Holopis.com HOLOPIS.COM, JAKARTA – Komisi Pemberantasan Korupsi (KPK) menyebut tempat evakuasi sementara (TES) atau shelter tsunami di Nusa Tenggara Barat (NTB) yang diduga dikorupsi tidak bisa digunakan. Pasalnya, sebagian bangunan tempat evakuasi sementara itu sudah roboh.

Demikian diungkapkan Direktur Penyidikan Asep Guntur Rahayu.
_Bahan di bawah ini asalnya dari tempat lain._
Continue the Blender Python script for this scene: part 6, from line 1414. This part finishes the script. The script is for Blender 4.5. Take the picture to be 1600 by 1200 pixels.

Gambaran kondisi shelter tsunami terkini itu berdasarkan hasil temuan dan pengecekan Tim Penindakan KPK ke lokasi. 

“Ini sedang dikirim timnya, tapi yang jelas sesuai foto-foto yang saya lihat, mungkin juga rekan-rekan pernah (lihat) fotonya, bangunannya sudah sebagian roboh, jadi tidak bisa digunakan,” ucap Asep Guntur Rahayu, di Gedung Merah Putih KP, Jakarta Selatan, seperti dikutip Holopis.com, Kamis (15/8).

Dalam mengusut kasus pada proyek yang digarap PT Waskita Karya (Persero) Tbk (WSKT) itu, tim penyidik meminta bantuan dari beberapa ahli. Salah satunya, ahli konstruksi. 

Tim penyidik KPK bersama auditor dari Badan Pengawasan Keuangan dan Pemerintah (BPKP) sebelumnya juga melakukan pengecekan fisik terhadap shelter tsunami di NTB, Kamis (8/8). Pengecekan tersebut dalam rangka penghitungan kerugian keuangan negara.

“Nanti kalau terkait dengan masalah bahan bangunan dan lain-lain akan (diperiksa) oleh ahli, karena kita mendatangkan ahli ya, ahli konstruksi maupun ahli penghitungan kerugian negara,” ujar Asep.

Diketahui, KPK sedang mengusut dugaan korupsi pembangunan tempat evakuasi sementara (TES) atau shelter tsunami di NTB. Penyidikan dugaan korupsi ini dilaksanakan sejak 2023.

Ada dua orang yang sudah ditetapkan sebagai tersangka, rinciannya seorang merupakan penyelenggara negara dan lainnya berasal dari BUMN. Berdasarkan informasi, dua tersangka itu yakni, Aprialely Nirmala selaku pejabat pembuat komitmen (PPK) dan Agus Herijanto selaku Project Manager (PM) atau Kepala Proyek PT Waskita Karya (Persero) Tbk. Saat proyek itu berlangsung, Aprialely Nirmala menjabat Kepala Satuan Kerja Penataan Bangunan dan Lingkungan (Satker PBL) Kementerian PUPR Perwakilan NTB. 

Anggaran pembangunan shelter yang ujungnya dikorupsi ini berasal dari Kementerian PUPR. Adapun dugaan modus rasuah adalah menurunkan kualitas pembangunan.

Proyek bernilai sekitar Rp 20 miliar yang berujung rasuah itu digarap oleh PT Waskita Karya. Lembaga antikorupsi juga sedang mendalami dugaan keterlibatan salah satu perusahaan plat merah bidang konstruksi itu dalam sengkarut dugaan rasuah ini.